En la misma tarde del primer día, llegué al pequeño cerro de Santa Lucía, desde el que se puede disfrutar de una excelente vista. Santa Lucía parece un reducto anglosajón en la ciudad. Y no sólo por los norteamericanos rubios que trepan por las escalinatas, o juegan al ajedrez sentados en un banco en una de las terrazas -mientras toman de sus cantimploras metálicas, vestidos como para un safari en África-, sino también por las huellas de Charles Darwin.
El viejo explorador que recolectaba insectos y datos para la corona, y que junto al capitán Fitz Roy acababa de bautizar el canal del Beagle, estuvo algún tiempo en Santiago, y disfrutaba como nadie del pequeño cerro.
“Inagotable fuente de placer es escalar el cerro Santa Lucía, una pequeña colina rocosa que se levanta en el centro de la ciudad. Desde allí la vista es verdaderamente impresionante y única”.
Una placa con los dichos de Darwin, regalo del gobierno británico al pueblo chileno, intentaba disputar la identidad del cerro con la Iglesia Católica, como si ese lugar fuera el campo de batalla en la pugna entre laicos y religiosos en Chile.
Es que allí mismo, en una de las cumbres del Santa Lucia, existe un santuario dedicado a Vicuña Mackenna, un político y escritor que llegó a alcalde de la ciudad, pero que fue traicionado y nunca pudo alcanzar la presidencia. Él fue quien diseñó la moderna Santiago, a mediados del siglo XIX. Y no fue muy difícil averiguar que sus enemigos eran los intereses británicos, a los que quedó encadenado para siempre, al compartir con la memoria de Darwin el mismo cerro de Santa Lucía.
En una de los caminos de acceso a la cumbre, un pequeño ombú destaca como un signo de que la pampa húmeda no queda tan lejos. Es mi primer ataque de nostalgia. También hay olivos en las laderas, y hasta es posible que la iglesia organizara allí las representaciones de Semana Santa.

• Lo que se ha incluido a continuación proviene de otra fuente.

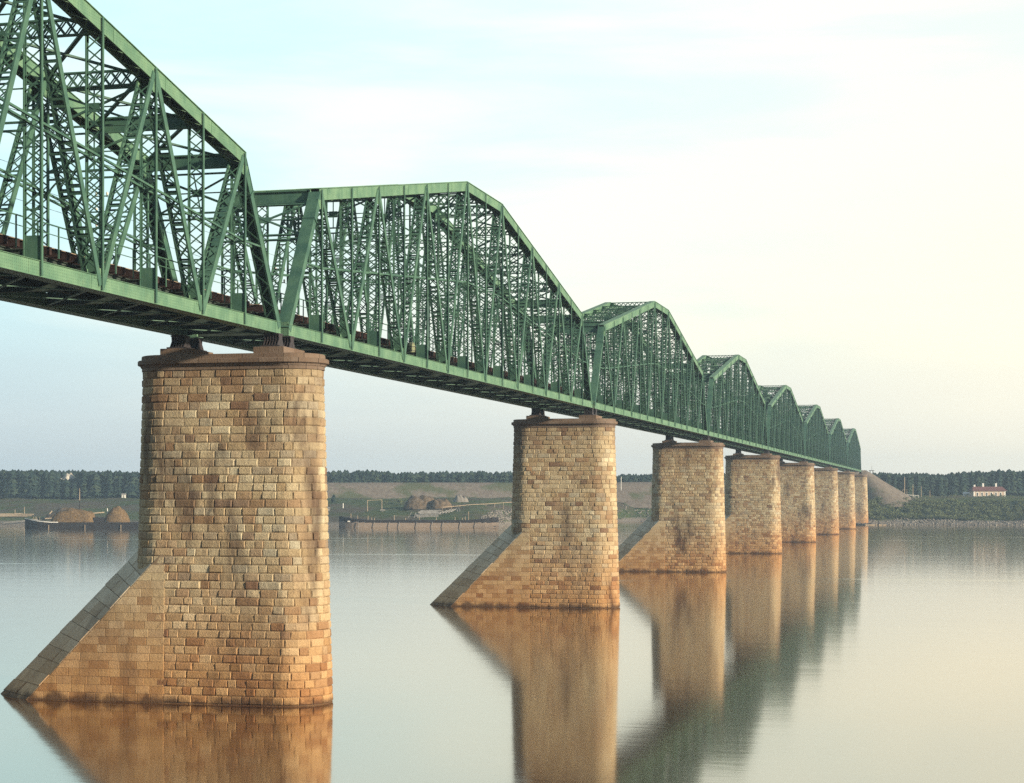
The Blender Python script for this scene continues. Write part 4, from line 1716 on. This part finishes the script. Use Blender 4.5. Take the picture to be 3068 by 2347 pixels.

Desde el cerro es posible ver el edificio principal de la Universidad Católica. Allí, tiempo antes de la caída de Allende, se refugiaron algunos mineros en huelga; una minoría que no apoyaba al gobierno de la Unidad Popular, y que recibía ayuda de los sectores de la derecha. Por esos días también comenzó la huelga de transportes que asfixió la economía y preparó el alzamiento militar.
Pero en la ciudad no quedan rastros del golpe militar. Ni siquiera se habla del asunto. El silencio lleva más de 30 años.